Younghusband takes us to Gulmarg, where the structure of Srinagar is replicated — a smaller Residency, European homes and the famed golf course and polo grounds. Most important, the visitor could remain anonymous, avoid the whirl of social activity, and “need not speak to a single soul unless he wants to”. He could pitch his tent in the wilderness and “take his solitary walks in the wood” — and yet, a social life was close at hand when he tired of his own company. That possibility was perhaps rare, as the natural beauty of Gulmarg would keep the traveller fully engaged: meadows full of wild flowers, forests of spruce, blue pine, maple and the odd horse-chestnut against the backdrop of snowy peaks.

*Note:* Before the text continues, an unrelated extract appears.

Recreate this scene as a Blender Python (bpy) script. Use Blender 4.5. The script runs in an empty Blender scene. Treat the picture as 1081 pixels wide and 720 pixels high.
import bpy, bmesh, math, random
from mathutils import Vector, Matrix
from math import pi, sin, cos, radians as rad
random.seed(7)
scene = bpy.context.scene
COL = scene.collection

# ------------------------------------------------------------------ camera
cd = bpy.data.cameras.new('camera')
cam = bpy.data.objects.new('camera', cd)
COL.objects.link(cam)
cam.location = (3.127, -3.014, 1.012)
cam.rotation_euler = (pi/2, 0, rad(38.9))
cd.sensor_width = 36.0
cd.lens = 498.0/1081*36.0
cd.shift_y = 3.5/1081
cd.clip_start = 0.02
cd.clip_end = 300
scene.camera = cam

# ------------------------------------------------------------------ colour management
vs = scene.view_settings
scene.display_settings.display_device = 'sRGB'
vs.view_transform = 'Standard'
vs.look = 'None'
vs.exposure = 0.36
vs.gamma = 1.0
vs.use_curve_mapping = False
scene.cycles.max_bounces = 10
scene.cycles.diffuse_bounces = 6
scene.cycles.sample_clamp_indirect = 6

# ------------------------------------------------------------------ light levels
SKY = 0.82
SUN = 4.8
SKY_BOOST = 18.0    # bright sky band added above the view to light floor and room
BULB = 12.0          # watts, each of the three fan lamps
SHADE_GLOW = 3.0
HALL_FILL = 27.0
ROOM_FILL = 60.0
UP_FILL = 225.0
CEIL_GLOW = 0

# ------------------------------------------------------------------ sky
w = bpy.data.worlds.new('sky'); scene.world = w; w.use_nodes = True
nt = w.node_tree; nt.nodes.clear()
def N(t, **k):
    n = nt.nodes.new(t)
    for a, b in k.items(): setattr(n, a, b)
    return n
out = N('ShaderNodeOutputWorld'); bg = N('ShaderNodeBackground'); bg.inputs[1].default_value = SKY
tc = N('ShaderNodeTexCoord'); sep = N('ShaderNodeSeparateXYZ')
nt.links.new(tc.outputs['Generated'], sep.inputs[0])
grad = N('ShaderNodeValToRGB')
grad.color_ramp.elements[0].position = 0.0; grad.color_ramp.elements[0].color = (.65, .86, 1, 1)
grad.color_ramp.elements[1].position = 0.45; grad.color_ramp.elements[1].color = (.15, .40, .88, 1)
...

The contemporary reader may despair at the lack of structure in Kashmir as it was, or even tire of some rather prolix extolments of natural beauty; yet, the book is valuable not only for an account of what today’s violence-ravaged Kashmir was really like less than a century ago, but also because it is among the few volumes available on towns and cities in colonial India. And the book does not skimp on detail or information — hardly surprising, as Francis Younghusband was, as his biographer, Patrick French, feels, proficient in many things, with a facile pen as well as a spiritual side to his personality. He is purported to have had a mystical experience in Tibet, and became, in later life, extremely religious, founding the World Congress of Faiths in 1936. At the same time, he was apparently a believer in free love — clearly not the run-of-the-mill travel writer. But then, Younghusband was much else, and this book is, more than anything else, his tribute to an area and town that he loved and in which he evidently had a certain influence at a time critical for British strategy in northern India.